— start —
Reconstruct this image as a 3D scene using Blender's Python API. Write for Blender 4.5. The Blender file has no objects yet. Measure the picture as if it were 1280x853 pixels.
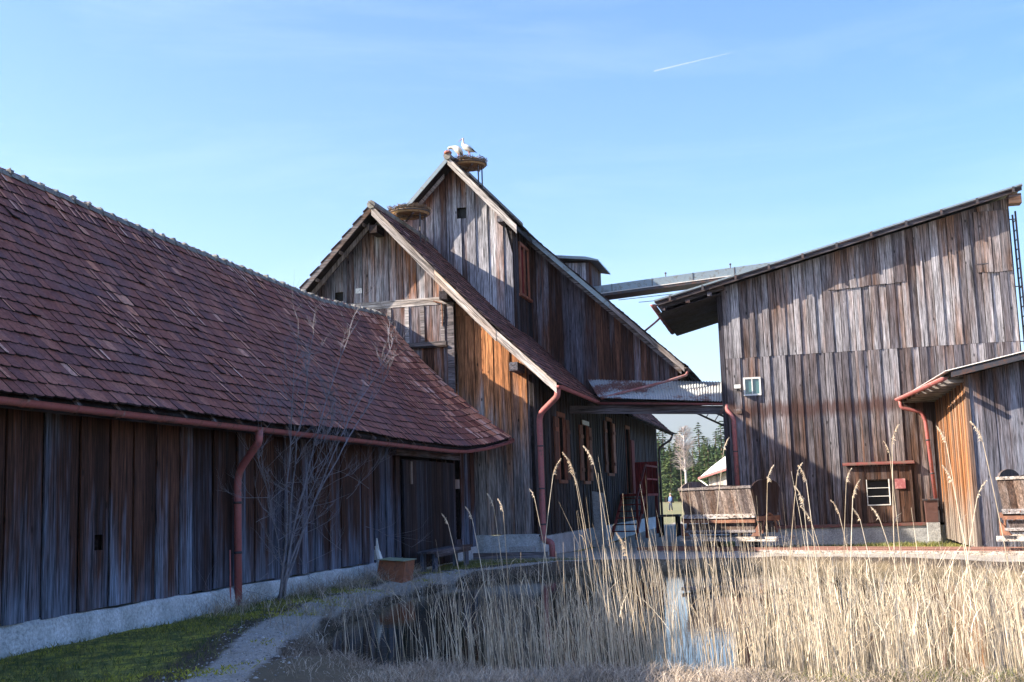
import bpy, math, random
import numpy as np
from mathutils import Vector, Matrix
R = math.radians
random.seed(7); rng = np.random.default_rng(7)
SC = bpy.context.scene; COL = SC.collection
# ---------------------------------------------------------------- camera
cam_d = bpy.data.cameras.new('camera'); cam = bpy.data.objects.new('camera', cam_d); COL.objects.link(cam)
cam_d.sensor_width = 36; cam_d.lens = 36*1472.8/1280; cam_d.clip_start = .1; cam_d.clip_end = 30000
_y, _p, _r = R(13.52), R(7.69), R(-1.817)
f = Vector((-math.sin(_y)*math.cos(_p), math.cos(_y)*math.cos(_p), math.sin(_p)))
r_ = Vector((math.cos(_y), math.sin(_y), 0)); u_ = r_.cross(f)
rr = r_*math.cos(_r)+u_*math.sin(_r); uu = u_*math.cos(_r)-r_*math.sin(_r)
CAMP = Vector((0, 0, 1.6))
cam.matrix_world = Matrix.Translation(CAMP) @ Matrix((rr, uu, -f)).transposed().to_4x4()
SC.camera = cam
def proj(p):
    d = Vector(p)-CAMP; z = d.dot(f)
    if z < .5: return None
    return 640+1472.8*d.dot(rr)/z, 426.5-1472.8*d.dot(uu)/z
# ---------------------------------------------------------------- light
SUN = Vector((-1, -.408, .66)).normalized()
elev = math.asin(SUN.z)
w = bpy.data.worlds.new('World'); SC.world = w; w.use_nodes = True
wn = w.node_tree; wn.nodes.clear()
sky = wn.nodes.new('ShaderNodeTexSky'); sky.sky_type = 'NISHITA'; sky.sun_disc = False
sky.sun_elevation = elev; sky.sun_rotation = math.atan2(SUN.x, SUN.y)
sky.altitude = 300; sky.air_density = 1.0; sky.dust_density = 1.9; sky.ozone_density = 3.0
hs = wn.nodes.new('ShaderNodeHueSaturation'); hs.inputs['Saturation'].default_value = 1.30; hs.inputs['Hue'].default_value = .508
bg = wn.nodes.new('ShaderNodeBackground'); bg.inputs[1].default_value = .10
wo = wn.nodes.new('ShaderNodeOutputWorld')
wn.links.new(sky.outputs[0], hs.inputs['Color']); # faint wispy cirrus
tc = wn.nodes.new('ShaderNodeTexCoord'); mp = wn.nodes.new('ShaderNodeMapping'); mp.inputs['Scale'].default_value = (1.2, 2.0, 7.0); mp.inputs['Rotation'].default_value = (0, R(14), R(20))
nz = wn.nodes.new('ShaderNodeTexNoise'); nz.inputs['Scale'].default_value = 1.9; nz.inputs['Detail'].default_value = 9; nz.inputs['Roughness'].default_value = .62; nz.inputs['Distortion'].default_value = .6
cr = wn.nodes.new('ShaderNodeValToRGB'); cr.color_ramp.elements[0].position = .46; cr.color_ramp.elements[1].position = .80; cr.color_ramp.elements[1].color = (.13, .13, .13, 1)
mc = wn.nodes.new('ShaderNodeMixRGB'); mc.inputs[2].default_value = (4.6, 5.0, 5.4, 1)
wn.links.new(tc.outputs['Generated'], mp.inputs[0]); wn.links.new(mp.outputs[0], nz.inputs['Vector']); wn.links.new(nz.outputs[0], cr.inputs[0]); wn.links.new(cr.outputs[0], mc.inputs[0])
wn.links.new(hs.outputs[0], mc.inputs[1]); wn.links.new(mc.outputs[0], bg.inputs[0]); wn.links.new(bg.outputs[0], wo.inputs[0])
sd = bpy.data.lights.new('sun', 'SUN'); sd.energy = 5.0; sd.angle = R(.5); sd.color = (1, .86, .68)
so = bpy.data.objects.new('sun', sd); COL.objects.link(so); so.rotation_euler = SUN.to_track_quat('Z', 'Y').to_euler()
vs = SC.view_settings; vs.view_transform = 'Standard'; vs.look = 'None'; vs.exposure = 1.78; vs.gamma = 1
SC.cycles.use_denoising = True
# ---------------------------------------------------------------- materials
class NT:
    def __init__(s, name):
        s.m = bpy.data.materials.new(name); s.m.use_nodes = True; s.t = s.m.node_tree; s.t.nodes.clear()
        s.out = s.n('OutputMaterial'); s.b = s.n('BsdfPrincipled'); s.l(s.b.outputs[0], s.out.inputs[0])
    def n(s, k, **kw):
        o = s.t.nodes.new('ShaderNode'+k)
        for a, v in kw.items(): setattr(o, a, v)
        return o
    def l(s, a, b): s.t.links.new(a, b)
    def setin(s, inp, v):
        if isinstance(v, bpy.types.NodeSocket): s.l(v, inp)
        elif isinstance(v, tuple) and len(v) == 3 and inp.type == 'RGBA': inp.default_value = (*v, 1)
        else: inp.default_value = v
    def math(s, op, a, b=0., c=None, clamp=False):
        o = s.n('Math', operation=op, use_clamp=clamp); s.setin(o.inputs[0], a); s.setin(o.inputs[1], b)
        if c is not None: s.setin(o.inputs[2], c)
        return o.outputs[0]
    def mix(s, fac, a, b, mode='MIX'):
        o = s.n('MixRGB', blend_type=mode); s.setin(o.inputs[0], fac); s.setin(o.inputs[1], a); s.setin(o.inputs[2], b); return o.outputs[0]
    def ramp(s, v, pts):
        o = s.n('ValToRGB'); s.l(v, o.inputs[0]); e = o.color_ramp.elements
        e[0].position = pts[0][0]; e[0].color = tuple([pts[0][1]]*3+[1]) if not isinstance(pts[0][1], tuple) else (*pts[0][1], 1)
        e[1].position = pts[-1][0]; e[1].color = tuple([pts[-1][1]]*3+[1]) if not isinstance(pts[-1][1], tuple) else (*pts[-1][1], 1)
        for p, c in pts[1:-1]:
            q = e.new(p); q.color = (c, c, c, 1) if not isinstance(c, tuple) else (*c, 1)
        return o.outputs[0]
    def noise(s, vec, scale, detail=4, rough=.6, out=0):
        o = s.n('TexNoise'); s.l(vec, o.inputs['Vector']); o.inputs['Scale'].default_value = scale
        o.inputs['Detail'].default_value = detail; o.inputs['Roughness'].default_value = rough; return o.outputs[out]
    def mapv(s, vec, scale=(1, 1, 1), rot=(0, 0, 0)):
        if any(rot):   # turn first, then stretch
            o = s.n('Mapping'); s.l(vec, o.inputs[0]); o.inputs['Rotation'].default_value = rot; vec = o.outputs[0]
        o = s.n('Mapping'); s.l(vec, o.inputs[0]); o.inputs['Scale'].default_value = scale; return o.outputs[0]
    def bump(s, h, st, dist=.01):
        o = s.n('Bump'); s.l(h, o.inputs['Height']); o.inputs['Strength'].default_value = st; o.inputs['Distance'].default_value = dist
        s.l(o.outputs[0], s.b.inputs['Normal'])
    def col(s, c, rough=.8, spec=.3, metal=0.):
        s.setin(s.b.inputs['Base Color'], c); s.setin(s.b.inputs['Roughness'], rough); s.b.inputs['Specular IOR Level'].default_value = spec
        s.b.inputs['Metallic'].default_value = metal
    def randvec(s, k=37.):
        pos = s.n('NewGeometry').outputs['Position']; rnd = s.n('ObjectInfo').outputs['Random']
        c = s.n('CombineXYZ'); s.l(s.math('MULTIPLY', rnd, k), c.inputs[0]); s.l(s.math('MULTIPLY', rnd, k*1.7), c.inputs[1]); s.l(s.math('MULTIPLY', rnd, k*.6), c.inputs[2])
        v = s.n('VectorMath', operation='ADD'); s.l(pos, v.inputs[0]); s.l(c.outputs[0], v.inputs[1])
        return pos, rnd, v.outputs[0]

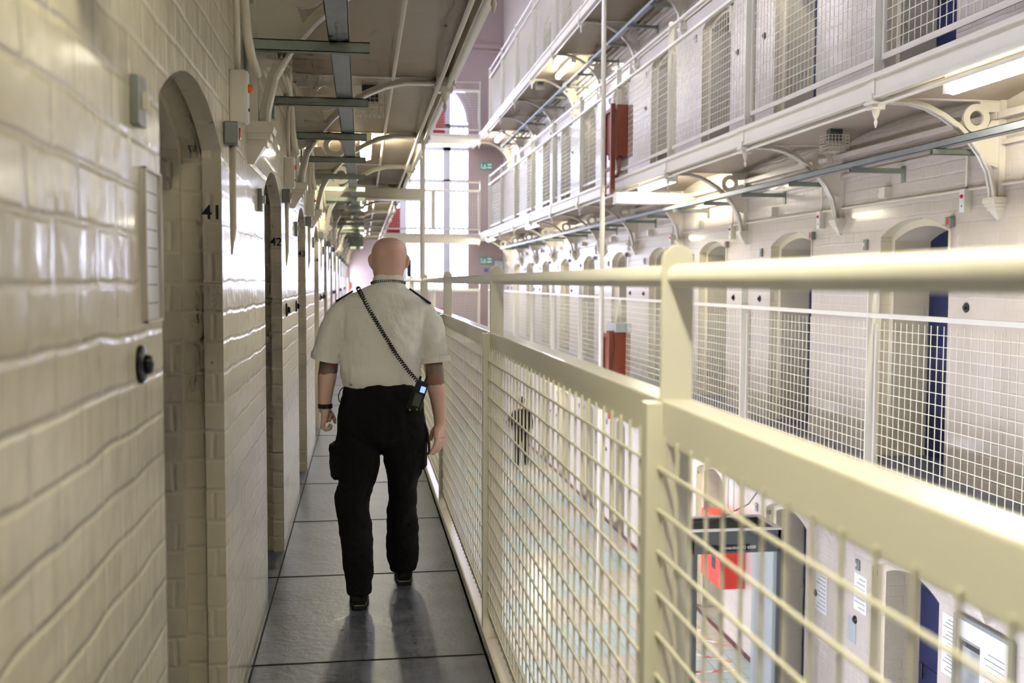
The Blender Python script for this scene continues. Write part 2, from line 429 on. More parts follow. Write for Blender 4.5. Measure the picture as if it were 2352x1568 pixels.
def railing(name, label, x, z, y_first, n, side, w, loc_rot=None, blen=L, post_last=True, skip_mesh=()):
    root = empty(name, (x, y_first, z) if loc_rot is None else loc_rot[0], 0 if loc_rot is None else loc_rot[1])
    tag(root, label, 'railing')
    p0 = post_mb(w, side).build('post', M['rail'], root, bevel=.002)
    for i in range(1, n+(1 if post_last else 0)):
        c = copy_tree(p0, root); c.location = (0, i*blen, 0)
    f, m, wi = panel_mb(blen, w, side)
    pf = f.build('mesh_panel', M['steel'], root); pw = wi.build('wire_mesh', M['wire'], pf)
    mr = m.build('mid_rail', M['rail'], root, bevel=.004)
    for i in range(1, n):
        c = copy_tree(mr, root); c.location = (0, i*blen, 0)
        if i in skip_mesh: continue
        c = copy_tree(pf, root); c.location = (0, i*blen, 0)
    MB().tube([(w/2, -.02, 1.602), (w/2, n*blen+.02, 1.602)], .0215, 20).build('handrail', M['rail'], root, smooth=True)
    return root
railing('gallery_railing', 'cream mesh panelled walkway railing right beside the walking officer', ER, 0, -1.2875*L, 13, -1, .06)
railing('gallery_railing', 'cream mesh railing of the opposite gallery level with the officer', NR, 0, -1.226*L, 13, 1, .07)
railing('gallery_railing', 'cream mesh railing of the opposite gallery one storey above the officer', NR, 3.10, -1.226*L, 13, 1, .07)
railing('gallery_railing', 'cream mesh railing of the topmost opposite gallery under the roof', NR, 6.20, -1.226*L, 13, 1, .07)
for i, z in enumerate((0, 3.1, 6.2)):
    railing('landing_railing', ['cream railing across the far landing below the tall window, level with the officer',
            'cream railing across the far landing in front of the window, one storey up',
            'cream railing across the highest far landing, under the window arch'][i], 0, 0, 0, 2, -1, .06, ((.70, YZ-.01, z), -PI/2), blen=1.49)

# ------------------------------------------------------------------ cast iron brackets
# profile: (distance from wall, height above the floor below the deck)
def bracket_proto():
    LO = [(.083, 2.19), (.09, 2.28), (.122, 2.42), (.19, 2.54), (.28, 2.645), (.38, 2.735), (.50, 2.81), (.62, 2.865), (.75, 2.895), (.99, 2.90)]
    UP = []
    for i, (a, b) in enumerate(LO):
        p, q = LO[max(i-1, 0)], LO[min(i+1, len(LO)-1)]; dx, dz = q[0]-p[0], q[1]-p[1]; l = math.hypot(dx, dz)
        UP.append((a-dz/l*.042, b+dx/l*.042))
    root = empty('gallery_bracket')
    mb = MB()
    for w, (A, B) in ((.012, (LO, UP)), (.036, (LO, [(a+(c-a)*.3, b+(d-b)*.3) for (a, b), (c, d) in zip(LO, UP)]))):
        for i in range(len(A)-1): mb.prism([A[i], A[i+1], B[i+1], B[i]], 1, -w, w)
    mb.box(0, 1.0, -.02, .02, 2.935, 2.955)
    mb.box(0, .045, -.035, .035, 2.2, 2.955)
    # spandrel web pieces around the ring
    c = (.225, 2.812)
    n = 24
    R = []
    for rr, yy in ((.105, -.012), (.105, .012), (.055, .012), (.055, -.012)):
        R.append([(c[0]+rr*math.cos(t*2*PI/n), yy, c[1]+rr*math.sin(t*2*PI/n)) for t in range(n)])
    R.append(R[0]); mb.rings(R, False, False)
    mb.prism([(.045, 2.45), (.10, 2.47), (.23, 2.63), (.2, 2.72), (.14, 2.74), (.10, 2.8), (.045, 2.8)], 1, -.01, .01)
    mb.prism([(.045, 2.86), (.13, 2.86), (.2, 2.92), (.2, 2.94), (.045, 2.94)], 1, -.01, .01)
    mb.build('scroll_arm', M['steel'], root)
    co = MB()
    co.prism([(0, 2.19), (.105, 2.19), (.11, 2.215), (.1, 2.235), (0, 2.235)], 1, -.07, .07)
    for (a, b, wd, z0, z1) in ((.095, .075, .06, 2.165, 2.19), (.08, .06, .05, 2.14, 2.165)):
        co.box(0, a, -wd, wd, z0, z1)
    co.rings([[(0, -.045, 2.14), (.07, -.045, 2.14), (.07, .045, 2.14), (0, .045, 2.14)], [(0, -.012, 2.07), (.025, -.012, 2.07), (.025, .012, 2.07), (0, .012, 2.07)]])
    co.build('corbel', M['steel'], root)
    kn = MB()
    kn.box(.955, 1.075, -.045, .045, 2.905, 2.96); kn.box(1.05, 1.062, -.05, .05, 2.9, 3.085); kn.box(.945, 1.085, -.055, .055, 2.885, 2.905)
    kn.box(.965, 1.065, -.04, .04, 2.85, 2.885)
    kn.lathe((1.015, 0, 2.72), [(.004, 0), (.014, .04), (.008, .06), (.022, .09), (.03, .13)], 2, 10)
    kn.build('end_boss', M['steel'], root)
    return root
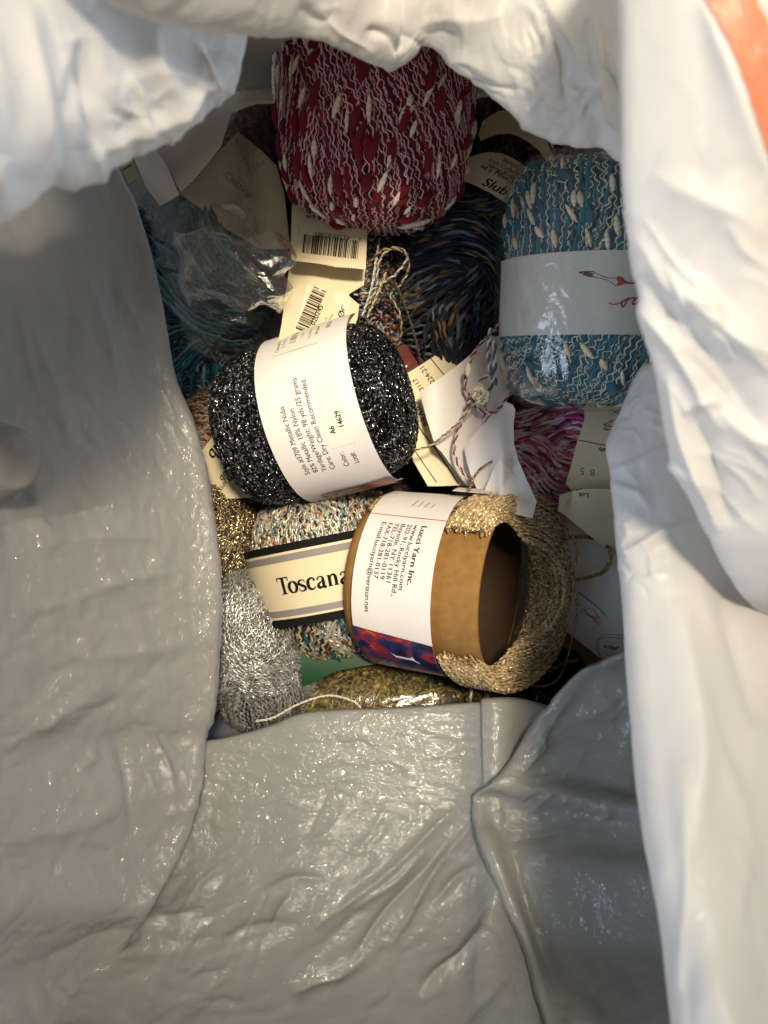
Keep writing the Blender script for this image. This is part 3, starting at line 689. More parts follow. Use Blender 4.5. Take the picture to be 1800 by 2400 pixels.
— end —
Exactly how many lines in the data above contain the word "from"? Respond with the number and nothing more.

OUTPUT OF THE EXERCISE — 3